Ces dirigeants ont verrouillé la démocratisation de leurs organisations et de la loi électorale pour empêcher tout débat, toute contestation et toute remise en cause de leurs pouvoirs. Or, aucune vision d’avenir et aucune solution aux problèmes ne pourront être dégagées sans débat et sans vote, sans démocratie au sein des organisations et sans la nouvelle loi électorale que j’appelle de mes vœux. Les chrétiens en ont marre de ceux qui les ont conduits à la défaite, à l’impasse et au statut-quo. J’appuie toute initiative visant à instaurer un débat et des règles démocratiques au sein des organisations ayant une assise chrétienne. Après le départ des Syriens, j’avais moi-même lancé une telle initiative au sein du parti Kataëb. Bloqué, j’ai créé avec mes compagnons de la Résistance libanaise, le Front de la liberté, authentique déclinaison politique des Forces libanaises. C’est pourquoi, je ne peux rester indifférent aux revendications de Hanna Atik au sein du dit « parti des Forces libanaises » que Samir Geagea dirige comme il commandait sa milice.
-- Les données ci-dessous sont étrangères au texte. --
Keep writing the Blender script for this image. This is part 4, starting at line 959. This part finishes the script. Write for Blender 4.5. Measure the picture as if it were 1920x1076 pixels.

J’espère qu’il y aura des initiatives similaires car un chef ne peut diriger une organisation politique comme il dirigerait une milice, une famille, un clan ou l’Armée. Ainsi, Michel Aoun ne peut pas diriger le Courant patriotique libre comme il dirigeait l’Armée.

On n’établit pas un État en gérant les affaires publiques comme on gèrerait une ferme ! Comme l’a dit le patriarche Raï, il faut un printemps chrétien ! Il n’y aura pas de printemps musulman s’il n’y a pas de printemps chrétien. En l’absence de printemps chrétien, on voit aujourd’hui, un automne islamiste intégriste. Est-ce le Moyen-Orient que nous voulons ? Est-ce le Liban que nous voulons ? Si nous ne réagissons pas immédiatement en forçant le leadership chrétien à composer avec le jeu démocratique au sein des différentes organisations politiques et au niveau de la loi électorale alors bientôt les chrétiens seront les nouveaux Palestiniens du Moyen-Orient! Je compte et mise sur les jeunes.